The required output consists solely of the lines from the top of the listing through the line containing "SC.camera = cam", transcribed exactly.

Data extract:
★ ★ ★
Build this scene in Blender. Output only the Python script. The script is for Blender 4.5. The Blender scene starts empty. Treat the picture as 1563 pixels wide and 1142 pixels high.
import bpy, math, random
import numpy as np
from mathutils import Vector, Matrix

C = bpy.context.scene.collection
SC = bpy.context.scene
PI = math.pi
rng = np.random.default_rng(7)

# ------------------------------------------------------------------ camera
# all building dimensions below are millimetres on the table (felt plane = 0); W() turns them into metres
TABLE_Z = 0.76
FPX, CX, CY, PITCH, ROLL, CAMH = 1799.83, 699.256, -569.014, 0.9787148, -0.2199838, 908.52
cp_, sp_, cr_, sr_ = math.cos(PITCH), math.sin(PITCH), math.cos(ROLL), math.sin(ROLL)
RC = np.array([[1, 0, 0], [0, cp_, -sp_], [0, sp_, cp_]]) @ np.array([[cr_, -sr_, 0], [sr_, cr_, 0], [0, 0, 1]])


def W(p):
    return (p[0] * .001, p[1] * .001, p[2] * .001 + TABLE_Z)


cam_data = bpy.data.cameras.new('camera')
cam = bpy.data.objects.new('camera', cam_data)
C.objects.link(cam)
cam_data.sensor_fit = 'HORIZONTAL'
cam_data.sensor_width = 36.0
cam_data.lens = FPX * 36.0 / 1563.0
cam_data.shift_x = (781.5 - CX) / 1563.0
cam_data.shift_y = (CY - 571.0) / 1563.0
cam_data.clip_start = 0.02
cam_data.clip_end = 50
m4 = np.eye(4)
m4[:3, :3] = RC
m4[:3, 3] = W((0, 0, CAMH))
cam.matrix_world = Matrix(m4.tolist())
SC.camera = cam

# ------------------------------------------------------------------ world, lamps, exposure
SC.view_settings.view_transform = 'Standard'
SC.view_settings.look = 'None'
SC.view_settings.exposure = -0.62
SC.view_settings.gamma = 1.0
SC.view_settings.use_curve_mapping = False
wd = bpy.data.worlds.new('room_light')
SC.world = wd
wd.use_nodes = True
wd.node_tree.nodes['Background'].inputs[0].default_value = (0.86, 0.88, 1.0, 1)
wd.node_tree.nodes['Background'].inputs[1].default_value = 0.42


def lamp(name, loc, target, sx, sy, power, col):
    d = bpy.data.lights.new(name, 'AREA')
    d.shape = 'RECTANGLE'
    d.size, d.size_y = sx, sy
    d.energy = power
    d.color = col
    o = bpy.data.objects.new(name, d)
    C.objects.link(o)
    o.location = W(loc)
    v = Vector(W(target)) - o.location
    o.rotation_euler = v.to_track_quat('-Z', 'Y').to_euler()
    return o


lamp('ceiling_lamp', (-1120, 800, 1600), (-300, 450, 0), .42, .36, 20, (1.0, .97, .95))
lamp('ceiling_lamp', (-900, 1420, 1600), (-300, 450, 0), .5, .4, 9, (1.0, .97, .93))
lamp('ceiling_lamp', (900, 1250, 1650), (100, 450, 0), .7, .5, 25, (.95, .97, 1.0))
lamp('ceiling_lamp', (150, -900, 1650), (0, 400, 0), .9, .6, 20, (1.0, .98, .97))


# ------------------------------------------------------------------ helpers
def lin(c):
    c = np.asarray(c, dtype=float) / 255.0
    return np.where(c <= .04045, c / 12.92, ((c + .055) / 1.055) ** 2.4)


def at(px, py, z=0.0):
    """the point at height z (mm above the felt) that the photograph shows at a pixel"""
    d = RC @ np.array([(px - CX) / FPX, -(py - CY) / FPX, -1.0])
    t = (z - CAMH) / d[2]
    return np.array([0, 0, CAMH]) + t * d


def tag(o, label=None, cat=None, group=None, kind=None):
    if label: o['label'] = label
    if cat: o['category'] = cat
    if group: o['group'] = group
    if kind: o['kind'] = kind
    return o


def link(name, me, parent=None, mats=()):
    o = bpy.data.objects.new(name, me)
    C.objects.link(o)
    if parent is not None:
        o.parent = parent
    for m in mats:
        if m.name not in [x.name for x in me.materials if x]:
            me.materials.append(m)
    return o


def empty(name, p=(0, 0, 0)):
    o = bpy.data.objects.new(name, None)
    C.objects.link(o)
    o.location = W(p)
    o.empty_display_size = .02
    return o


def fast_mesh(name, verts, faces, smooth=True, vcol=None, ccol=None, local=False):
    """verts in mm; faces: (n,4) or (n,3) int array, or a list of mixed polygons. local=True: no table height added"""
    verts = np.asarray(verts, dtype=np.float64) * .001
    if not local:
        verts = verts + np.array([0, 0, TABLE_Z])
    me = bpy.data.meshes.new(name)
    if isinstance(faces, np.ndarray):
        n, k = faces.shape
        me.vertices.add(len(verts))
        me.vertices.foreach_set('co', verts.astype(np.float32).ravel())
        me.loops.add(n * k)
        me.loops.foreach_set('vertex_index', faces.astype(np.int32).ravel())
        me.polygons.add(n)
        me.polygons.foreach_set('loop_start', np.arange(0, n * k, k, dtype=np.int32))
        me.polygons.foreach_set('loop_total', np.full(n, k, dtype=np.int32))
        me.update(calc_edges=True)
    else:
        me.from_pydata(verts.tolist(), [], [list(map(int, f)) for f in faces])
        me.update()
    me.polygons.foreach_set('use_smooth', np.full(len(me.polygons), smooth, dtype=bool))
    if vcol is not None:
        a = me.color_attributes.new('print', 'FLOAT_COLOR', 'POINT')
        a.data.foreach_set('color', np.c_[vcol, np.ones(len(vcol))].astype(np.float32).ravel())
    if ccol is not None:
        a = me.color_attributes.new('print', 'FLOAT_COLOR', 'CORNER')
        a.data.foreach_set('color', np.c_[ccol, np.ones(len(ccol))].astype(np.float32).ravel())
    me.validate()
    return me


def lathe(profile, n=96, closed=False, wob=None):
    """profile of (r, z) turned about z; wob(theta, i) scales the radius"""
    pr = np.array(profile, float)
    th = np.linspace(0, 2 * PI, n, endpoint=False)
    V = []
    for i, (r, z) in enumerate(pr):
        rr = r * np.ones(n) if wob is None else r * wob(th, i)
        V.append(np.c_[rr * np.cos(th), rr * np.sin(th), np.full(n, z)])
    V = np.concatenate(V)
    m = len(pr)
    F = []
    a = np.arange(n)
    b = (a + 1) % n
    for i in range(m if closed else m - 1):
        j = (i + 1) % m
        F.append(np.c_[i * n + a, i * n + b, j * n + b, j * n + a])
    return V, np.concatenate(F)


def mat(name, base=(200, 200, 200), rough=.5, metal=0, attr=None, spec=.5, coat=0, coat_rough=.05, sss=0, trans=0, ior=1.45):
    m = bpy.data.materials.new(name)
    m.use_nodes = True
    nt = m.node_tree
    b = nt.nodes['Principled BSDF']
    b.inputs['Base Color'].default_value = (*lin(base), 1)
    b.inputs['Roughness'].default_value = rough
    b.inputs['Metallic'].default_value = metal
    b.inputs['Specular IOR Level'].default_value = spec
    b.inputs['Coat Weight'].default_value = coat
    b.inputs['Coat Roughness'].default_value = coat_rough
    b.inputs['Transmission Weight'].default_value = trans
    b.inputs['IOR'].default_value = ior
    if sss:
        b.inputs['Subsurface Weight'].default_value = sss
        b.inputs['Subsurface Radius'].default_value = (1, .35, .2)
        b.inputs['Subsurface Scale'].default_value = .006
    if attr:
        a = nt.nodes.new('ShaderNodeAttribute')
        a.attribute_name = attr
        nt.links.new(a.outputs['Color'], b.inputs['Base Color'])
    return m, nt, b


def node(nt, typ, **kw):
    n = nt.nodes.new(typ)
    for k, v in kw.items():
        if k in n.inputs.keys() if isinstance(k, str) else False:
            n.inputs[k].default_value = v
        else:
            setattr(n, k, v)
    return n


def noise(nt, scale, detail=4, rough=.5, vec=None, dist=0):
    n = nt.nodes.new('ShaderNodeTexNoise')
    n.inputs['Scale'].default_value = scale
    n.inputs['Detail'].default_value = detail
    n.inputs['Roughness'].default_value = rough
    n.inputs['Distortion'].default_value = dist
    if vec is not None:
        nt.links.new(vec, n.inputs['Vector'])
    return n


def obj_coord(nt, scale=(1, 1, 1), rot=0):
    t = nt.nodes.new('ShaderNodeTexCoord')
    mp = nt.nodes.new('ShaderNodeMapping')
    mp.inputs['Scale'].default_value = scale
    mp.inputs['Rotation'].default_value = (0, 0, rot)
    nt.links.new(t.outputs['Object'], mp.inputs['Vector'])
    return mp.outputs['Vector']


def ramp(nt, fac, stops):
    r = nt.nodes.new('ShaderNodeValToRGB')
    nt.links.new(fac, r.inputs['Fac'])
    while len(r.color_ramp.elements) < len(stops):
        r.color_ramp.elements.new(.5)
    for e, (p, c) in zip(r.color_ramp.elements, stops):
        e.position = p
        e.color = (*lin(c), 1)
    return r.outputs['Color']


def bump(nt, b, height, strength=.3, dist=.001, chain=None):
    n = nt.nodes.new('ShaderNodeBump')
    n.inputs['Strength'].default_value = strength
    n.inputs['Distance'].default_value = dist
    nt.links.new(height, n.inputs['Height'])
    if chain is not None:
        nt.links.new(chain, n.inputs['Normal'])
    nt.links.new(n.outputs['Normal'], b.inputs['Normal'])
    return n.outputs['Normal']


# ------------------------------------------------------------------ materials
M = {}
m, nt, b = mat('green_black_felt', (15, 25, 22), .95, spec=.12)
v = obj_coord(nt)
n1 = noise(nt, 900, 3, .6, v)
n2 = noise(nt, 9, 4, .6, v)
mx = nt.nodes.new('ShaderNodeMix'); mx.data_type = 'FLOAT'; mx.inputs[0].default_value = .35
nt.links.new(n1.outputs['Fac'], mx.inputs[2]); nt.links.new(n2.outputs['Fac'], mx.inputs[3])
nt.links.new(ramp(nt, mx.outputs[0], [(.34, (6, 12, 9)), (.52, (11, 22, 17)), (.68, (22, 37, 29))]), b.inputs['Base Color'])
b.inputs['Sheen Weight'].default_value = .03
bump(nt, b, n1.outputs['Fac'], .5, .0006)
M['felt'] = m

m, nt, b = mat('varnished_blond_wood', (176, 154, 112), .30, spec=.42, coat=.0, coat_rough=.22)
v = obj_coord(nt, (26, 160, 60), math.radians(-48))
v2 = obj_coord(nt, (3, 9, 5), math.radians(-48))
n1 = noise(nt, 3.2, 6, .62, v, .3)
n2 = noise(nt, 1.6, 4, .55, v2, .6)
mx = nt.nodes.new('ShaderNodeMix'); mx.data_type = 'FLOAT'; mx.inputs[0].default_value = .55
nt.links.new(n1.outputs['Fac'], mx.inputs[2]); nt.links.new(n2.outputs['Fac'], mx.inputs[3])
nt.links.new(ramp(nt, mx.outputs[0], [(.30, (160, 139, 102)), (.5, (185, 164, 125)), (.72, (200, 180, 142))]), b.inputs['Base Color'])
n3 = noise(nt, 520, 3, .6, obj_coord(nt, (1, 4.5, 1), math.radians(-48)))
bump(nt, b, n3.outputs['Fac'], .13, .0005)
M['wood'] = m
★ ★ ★
Correct output:
Build this scene in Blender. Output only the Python script. The script is for Blender 4.5. The Blender scene starts empty. Treat the picture as 1563 pixels wide and 1142 pixels high.
import bpy, math, random
import numpy as np
from mathutils import Vector, Matrix

C = bpy.context.scene.collection
SC = bpy.context.scene
PI = math.pi
rng = np.random.default_rng(7)

# ------------------------------------------------------------------ camera
# all building dimensions below are millimetres on the table (felt plane = 0); W() turns them into metres
TABLE_Z = 0.76
FPX, CX, CY, PITCH, ROLL, CAMH = 1799.83, 699.256, -569.014, 0.9787148, -0.2199838, 908.52
cp_, sp_, cr_, sr_ = math.cos(PITCH), math.sin(PITCH), math.cos(ROLL), math.sin(ROLL)
RC = np.array([[1, 0, 0], [0, cp_, -sp_], [0, sp_, cp_]]) @ np.array([[cr_, -sr_, 0], [sr_, cr_, 0], [0, 0, 1]])


def W(p):
    return (p[0] * .001, p[1] * .001, p[2] * .001 + TABLE_Z)


cam_data = bpy.data.cameras.new('camera')
cam = bpy.data.objects.new('camera', cam_data)
C.objects.link(cam)
cam_data.sensor_fit = 'HORIZONTAL'
cam_data.sensor_width = 36.0
cam_data.lens = FPX * 36.0 / 1563.0
cam_data.shift_x = (781.5 - CX) / 1563.0
cam_data.shift_y = (CY - 571.0) / 1563.0
cam_data.clip_start = 0.02
cam_data.clip_end = 50
m4 = np.eye(4)
m4[:3, :3] = RC
m4[:3, 3] = W((0, 0, CAMH))
cam.matrix_world = Matrix(m4.tolist())
SC.camera = cam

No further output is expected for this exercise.